I love the Lowcountry setting. It always makes me wish that I were there.
There's always some huge drama in Frank's books and this one is no different. She's tackling date rape/domestic abuse here, and there's ALWAYS a cheating husband. What bugged me about this one is that Liz is really a doormat.
I preferred when her heroines were stronger, though I'll give her credit for writing characters that are absolute jerks. Ashley's senator boyfriend, gave the word jerk a new meaning. However when it comes to being a ditsy broad, Ashley took the cake. She claimed Jackie Kennedy was her idol, well, even Jackie had a backbone when it came to JFK's roving eye.
Even when she finally wises up she still wants to emulate someone other than herself. Yes, the character is 23, but it bugged me that she wanted to be like someone from the past, rather than herself.
Maisie was the only character I really liked and when you have a novel that revolves around three women, it makes the reading a bit hard. And even Maisie isn't perfect.

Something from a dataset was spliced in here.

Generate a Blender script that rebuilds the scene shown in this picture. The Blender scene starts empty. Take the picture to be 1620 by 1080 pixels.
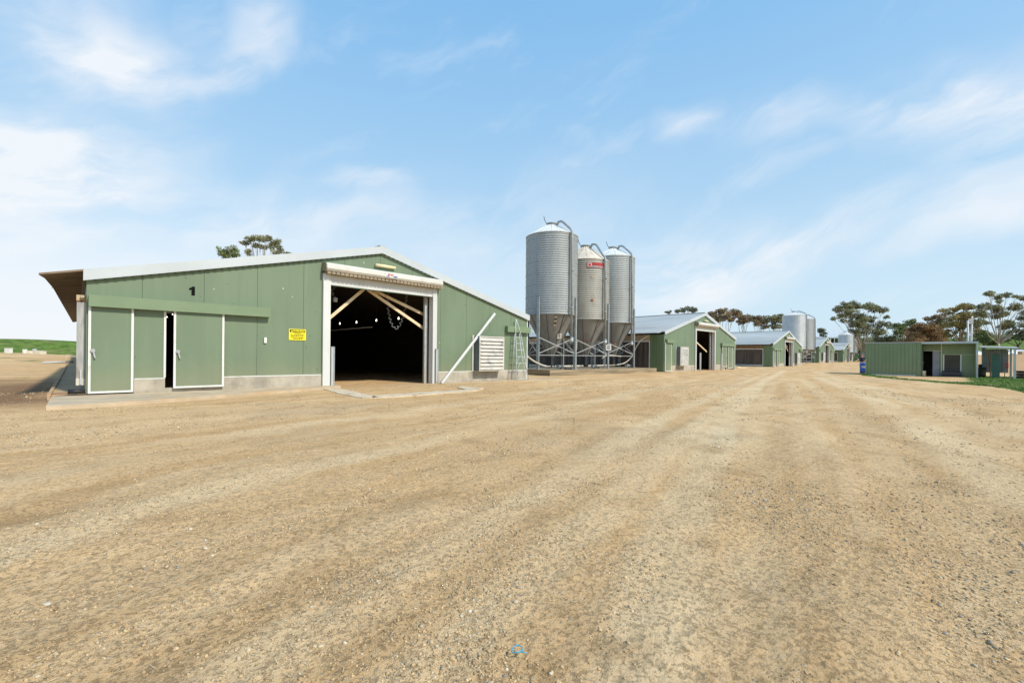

I can't imagine a mother pushing a daughter to stay with a man that cheated like Clayton did. In my eyes, cheating is an unforgivable sin.
And while the whole underlying theme of this book was domestic violence, how everything tied together and even how it affected Ashley, it was too watered down to make an impact.
So, yeah, this wasn't my favorite of Frank's books, but it won't stop me from waiting for the next.
Rating: 3 flowers
1 comments:
I've been meaning to read something by Frank for a long time now, and this book sounds like it would be a great place to start. I can't wait to pick it up!
Thanks for being a part of the tour!